## [OBJECTIVE]
Extract everything from the first line through the line with "bg.inputs[0].default_value = (0.74, 0.87, 1.0, 1);", both ends included, except for any pictures.

## start

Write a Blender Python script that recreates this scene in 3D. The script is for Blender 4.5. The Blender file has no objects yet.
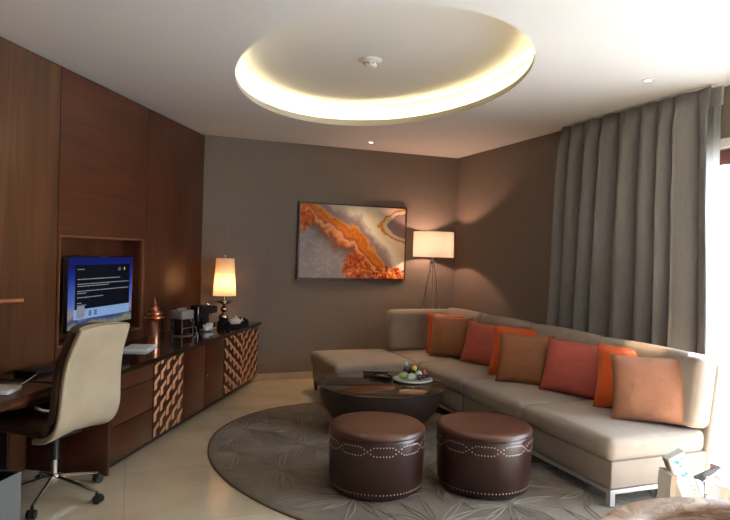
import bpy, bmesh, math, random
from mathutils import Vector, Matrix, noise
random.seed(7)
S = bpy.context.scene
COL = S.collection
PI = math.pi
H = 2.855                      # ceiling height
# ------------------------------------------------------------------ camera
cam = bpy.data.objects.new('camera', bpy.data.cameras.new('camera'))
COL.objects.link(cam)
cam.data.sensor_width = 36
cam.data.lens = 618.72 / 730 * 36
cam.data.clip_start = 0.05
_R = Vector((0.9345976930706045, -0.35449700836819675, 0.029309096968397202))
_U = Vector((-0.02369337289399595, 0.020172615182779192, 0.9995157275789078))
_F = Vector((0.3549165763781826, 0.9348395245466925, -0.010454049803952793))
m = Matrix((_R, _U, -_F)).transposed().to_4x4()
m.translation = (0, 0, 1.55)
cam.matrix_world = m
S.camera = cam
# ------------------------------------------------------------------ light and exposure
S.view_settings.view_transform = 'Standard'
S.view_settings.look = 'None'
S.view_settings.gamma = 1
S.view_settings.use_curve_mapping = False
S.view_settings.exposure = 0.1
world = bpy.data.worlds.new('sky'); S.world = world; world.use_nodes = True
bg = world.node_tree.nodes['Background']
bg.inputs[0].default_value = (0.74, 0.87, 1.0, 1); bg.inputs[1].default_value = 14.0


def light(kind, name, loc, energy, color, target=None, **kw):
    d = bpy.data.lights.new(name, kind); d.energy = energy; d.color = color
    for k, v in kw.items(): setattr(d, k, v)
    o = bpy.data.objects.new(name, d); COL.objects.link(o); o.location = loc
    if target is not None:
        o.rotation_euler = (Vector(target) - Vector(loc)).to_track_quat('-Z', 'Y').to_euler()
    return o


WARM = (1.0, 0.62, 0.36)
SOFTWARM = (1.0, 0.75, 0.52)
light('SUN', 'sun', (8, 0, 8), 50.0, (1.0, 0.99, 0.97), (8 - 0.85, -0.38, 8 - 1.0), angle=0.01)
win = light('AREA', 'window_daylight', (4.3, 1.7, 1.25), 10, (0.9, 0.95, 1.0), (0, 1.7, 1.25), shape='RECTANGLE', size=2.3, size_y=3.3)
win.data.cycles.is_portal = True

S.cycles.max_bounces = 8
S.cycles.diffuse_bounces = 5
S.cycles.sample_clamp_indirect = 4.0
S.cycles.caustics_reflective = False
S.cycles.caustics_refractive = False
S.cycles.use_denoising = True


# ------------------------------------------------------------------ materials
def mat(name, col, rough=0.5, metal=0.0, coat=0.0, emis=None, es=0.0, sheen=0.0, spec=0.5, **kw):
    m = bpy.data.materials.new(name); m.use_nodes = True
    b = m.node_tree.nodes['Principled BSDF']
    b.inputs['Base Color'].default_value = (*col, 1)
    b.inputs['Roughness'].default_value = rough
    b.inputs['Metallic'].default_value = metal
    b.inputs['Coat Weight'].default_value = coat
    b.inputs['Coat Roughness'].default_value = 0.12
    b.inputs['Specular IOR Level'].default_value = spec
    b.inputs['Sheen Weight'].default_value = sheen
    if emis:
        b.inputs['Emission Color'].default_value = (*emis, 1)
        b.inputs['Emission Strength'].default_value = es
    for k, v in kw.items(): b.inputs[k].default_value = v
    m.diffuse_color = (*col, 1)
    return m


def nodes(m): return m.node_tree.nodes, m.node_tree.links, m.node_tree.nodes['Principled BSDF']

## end

## [RIGHT ANSWER]
Write a Blender Python script that recreates this scene in 3D. The script is for Blender 4.5. The Blender file has no objects yet.
import bpy, bmesh, math, random
from mathutils import Vector, Matrix, noise
random.seed(7)
S = bpy.context.scene
COL = S.collection
PI = math.pi
H = 2.855                      # ceiling height
# ------------------------------------------------------------------ camera
cam = bpy.data.objects.new('camera', bpy.data.cameras.new('camera'))
COL.objects.link(cam)
cam.data.sensor_width = 36
cam.data.lens = 618.72 / 730 * 36
cam.data.clip_start = 0.05
_R = Vector((0.9345976930706045, -0.35449700836819675, 0.029309096968397202))
_U = Vector((-0.02369337289399595, 0.020172615182779192, 0.9995157275789078))
_F = Vector((0.3549165763781826, 0.9348395245466925, -0.010454049803952793))
m = Matrix((_R, _U, -_F)).transposed().to_4x4()
m.translation = (0, 0, 1.55)
cam.matrix_world = m
S.camera = cam
# ------------------------------------------------------------------ light and exposure
S.view_settings.view_transform = 'Standard'
S.view_settings.look = 'None'
S.view_settings.gamma = 1
S.view_settings.use_curve_mapping = False
S.view_settings.exposure = 0.1
world = bpy.data.worlds.new('sky'); S.world = world; world.use_nodes = True
bg = world.node_tree.nodes['Background']
bg.inputs[0].default_value = (0.74, 0.87, 1.0, 1); bg.inputs[1].default_value = 14.0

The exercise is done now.